#### [Work to do]
Repeat every line, exactly, from the very first through the one where "PI = math.pi" appears. Add nothing else.

#### [Records for the task]
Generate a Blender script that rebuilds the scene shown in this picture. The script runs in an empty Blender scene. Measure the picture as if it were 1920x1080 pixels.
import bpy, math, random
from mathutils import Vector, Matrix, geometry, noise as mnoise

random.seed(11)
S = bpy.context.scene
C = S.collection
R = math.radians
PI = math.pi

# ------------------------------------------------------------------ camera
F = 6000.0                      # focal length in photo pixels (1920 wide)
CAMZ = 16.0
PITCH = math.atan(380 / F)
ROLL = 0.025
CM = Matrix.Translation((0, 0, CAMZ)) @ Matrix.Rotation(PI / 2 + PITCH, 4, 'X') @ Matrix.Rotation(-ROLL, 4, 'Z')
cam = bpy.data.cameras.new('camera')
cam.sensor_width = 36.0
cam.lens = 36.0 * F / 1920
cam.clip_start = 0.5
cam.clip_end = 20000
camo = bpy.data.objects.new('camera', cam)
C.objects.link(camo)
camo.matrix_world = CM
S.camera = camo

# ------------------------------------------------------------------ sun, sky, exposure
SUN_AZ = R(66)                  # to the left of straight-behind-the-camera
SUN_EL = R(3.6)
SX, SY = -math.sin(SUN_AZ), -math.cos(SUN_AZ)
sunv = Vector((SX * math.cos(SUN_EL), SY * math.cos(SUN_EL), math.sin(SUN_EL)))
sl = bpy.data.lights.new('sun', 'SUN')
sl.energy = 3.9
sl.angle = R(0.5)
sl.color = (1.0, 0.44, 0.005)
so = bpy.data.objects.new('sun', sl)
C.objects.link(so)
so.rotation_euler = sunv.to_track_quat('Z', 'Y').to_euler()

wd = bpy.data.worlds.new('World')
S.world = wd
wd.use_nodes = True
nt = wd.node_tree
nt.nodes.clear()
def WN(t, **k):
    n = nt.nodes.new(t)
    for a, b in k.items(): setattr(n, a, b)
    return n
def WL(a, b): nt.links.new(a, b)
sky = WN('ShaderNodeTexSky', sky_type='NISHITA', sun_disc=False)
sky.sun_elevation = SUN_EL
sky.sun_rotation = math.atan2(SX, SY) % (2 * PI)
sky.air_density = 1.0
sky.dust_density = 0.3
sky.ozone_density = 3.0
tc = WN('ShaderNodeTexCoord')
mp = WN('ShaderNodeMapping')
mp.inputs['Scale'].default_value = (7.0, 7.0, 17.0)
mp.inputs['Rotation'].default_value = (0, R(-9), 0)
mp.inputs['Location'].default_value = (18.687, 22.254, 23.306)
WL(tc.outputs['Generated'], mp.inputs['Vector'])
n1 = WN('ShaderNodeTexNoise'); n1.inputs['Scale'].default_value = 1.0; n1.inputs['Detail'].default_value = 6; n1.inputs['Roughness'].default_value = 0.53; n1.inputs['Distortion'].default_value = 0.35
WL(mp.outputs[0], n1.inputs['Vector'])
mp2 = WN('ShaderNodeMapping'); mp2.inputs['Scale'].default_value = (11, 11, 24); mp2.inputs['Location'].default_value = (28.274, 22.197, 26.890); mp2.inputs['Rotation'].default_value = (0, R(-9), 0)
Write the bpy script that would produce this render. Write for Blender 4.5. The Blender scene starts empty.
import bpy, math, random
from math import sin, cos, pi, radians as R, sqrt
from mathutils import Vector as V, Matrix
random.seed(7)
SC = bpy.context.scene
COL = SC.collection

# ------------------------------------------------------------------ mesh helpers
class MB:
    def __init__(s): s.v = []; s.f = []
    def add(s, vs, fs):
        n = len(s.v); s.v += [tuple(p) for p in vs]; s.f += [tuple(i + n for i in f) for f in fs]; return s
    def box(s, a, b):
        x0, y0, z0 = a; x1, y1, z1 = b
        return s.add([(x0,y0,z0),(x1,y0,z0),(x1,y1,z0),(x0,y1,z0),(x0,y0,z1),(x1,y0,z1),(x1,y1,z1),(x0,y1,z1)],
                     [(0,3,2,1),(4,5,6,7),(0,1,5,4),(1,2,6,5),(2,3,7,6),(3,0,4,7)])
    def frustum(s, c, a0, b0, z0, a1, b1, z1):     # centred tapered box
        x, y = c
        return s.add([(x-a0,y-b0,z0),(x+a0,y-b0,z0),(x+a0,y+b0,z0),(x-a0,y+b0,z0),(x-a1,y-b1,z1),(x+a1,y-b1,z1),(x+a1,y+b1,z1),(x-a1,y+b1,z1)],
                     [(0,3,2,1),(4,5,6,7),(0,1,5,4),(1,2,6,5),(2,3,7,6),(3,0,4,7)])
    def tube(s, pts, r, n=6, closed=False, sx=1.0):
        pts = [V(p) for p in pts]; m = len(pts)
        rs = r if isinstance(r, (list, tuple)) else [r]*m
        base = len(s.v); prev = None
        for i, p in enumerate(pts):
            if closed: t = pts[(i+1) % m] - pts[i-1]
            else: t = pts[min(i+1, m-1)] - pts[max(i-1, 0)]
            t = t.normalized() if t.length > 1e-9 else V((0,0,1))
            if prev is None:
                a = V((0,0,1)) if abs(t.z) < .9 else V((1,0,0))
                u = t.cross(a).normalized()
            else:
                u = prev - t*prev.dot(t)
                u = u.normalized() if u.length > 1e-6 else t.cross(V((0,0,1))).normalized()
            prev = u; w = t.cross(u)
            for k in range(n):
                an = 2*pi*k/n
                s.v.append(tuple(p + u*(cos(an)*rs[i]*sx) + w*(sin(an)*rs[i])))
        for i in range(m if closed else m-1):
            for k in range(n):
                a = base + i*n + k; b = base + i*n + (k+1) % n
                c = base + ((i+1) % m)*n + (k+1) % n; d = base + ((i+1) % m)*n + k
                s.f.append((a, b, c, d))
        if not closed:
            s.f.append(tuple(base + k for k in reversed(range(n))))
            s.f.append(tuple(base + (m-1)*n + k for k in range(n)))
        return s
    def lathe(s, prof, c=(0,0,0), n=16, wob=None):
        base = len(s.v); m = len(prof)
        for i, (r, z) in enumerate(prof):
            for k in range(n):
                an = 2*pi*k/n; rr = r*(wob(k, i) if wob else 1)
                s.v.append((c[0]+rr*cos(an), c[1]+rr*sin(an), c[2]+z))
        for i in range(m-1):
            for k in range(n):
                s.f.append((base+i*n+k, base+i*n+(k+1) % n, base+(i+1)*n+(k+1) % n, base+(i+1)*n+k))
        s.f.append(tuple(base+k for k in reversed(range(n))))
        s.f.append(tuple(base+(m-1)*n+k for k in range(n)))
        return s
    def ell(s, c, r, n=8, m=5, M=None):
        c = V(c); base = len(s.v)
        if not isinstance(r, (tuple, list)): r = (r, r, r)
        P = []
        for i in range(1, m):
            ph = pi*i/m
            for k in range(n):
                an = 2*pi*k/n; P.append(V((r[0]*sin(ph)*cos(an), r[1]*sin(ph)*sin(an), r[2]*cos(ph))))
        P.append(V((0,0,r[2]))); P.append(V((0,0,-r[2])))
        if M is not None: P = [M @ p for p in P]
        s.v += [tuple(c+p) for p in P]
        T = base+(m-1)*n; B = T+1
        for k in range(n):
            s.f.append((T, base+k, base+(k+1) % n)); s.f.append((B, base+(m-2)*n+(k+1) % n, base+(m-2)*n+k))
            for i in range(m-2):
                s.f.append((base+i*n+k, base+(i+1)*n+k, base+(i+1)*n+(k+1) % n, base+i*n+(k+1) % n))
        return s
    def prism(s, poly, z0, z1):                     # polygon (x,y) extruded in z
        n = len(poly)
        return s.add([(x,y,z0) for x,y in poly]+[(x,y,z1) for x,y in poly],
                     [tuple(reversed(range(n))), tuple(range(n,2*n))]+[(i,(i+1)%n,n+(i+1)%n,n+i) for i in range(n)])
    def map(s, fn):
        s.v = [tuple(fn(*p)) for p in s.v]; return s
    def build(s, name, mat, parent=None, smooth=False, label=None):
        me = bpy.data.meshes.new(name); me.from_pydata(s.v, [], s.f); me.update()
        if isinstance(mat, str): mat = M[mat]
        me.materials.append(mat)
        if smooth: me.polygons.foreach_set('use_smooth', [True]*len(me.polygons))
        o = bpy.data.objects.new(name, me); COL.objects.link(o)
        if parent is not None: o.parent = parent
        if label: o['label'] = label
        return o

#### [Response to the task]
Generate a Blender script that rebuilds the scene shown in this picture. The script runs in an empty Blender scene. Measure the picture as if it were 1920x1080 pixels.
import bpy, math, random
from mathutils import Vector, Matrix, geometry, noise as mnoise

random.seed(11)
S = bpy.context.scene
C = S.collection
R = math.radians
PI = math.pi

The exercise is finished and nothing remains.